Muita gente talvez não tenha se dado conta da influência que os cineastas japoneses exercem sobre seus colegas do Ocidente. Não é ocorrência recente, como pode sugerir a nova filmografia de terror vinda de Hollywood, na qual os autores nipônicos são os crupiês da vez. Produções como O Grito, de Takashi Shimizu, e O Chamado, inspirada na obra de Hideo Nakata, têm, conforme acreditam alguns críticos, reordenado o gênero nos Estados Unidos e conquistado bilheterias nada desprezíveis. Esteticamente, conduzem o horror para uma espécie de neogótico visceral; financeiramente, para uma relação de custos mais baixos e lucros mais altos. Mas não é de hoje que o cinema comercial curva-se à radiação criativa do arquipélago.
Uma influência quase tão devastadora quanto Godzilla – ou Gojira, seu nome original resultante da fusão das palavras japonesas gorila e baleia –, o lagarto verde que destruía prédios feitos de cera e isopor, criado em 1954 pelo produtor Tomoyuki Tanaka. Detectá-la não requer erudição nem pesquisa muito aprofundada.
Star Wars, por exemplo. A saga interminável de George Lucas tem como base a estrutura narrativa das aventuras de samurai, a de um filme em especial: A Fortaleza Escondida (1958), de Akira Kurosawa. A inspiração ficaria ainda mais clara se Lucas tivesse realmente levado a cabo seu desejo de ter Toshiro Mifune, o astro japonês e ator-fetiche de Kurosawa, como intérprete de Obi-Wan Kenobi, no lugar de Alec Guinness.
A propósito, Kurosawa é o mais radiativo dos diretores japoneses. Seu Os Sete Samurais (1954) grudou como chiclete no cinema de ação norte-americano, não só pelo fato de ter sido refilmado por John Sturges em Sete Homens e um Destino (1960) ou John Lasseter em Vida de Inseto (1998). As coordenadas do filme de aventura foram rearranjadas depois da história dos mercenários que ofereciam sua honra e seus sabres para livrar um vilarejo de uma corja de desordeiros.
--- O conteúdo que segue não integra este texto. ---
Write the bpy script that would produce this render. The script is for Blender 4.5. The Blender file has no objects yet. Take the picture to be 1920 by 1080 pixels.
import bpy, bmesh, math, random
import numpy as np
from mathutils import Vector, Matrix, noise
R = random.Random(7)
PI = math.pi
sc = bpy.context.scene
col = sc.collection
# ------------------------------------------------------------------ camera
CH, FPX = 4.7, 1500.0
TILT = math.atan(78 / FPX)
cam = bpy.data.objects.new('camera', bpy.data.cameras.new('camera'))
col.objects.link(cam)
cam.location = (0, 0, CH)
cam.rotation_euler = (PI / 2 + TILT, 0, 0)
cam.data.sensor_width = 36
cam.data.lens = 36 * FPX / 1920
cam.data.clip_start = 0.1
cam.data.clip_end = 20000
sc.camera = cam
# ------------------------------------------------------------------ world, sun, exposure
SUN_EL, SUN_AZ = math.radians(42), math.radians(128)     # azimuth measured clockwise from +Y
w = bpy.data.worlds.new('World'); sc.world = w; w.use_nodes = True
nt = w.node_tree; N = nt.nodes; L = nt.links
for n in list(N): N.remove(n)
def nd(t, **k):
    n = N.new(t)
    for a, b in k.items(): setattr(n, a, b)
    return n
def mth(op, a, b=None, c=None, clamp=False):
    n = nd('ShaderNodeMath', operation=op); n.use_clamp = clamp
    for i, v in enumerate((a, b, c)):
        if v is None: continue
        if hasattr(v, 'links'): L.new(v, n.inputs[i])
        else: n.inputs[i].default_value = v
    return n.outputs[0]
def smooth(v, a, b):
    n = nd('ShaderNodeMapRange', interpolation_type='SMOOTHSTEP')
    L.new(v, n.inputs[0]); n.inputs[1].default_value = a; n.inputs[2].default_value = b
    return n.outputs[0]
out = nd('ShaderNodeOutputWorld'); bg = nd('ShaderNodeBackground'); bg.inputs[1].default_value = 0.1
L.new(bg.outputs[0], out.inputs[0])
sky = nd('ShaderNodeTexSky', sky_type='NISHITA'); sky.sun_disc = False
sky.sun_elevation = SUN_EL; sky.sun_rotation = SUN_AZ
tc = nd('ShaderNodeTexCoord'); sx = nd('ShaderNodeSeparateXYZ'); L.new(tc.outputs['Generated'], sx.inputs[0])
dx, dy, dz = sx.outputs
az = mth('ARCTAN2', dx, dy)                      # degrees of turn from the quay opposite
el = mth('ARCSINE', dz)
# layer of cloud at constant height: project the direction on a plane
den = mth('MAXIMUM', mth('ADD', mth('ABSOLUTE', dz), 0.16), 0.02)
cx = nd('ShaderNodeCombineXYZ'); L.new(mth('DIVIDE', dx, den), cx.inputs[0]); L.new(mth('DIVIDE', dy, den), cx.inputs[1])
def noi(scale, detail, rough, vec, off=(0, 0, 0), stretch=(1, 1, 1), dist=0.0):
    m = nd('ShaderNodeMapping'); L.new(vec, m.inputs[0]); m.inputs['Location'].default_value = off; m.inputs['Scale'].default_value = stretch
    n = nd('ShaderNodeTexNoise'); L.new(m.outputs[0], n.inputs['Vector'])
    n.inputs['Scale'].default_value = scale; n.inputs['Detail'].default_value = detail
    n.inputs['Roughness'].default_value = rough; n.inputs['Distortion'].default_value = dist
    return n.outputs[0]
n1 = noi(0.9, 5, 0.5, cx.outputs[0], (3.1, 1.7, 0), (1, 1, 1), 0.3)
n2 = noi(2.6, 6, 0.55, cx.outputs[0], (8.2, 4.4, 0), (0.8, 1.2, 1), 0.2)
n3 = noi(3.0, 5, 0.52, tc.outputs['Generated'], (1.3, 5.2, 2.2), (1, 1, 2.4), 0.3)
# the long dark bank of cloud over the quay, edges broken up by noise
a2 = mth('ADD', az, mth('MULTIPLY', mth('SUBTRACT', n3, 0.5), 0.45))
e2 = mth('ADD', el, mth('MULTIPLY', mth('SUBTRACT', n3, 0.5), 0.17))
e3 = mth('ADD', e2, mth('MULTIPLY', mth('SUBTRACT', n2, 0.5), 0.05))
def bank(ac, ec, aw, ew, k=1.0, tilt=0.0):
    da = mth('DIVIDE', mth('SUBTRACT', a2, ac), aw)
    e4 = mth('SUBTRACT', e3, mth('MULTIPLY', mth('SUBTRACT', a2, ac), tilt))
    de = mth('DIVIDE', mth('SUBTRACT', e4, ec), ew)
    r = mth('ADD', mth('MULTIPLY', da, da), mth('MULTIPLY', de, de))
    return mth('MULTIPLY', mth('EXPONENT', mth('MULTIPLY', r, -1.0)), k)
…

Kurosawa foi considerado o mais ocidental dos autores nipônicos, sentença que pode pender tanto para o bem (no caso dos ocidentais) quanto para o mal (para os orientais). Sua universalidade contrasta com a obra de Yasujiro Ozu (Bom Dia), por exemplo, que transmitia nos enquadramentos a serenidade e a temperança atribuídas à cultura japonesa. Sua filmografia encontra pontos de contato com a de outro gigante japonês, Kenji Mizoguchi (Contos da Lua Vaga), a não ser pelo fato de este ter um apreço pelo estudo da demolição da família causada pelo apocalipse político e social, e de Ozu restringir-se ao canibalismo moral de sua sociedade. E não esqueçamos de Nagisa Oshima, que ajudou a desavergonhar o cinema com O Império dos Sentidos.
Passaram-se as décadas e ainda assim é possível medir a influência do audiovisual japonês. Takeshi Kitano, autor de Dolls e Zatoichi, trabalha a violência no campo físico e psicológico como poucos, e a emprega para revelar a melancolia crônica do gênero humano. Quem pensou em Quentin Tarantino (Kill Bill) como discípulo declarado de Kitano acertou na mosca.
E não há como ignorar as animações, desde a repercussão de Akira, em 1989, dirigido por Katsuhiro Otomo. As tramas e imagens que tocam o irreal, o hiperbólico e o ilimitado – e portanto reaproximam a animação de sua característica de representação do impossível – tem como artífices os nomes de Hayao Miyazaki (A Viagem de Chihiro, vencedor do Oscar de animação há dois anos), Rintaro (Metrópolis) e Mamoru Oshi (Ghost in the Shell), entre outros. Abra os olhos, porque o cinema japonês foi, é e continuará sendo moda.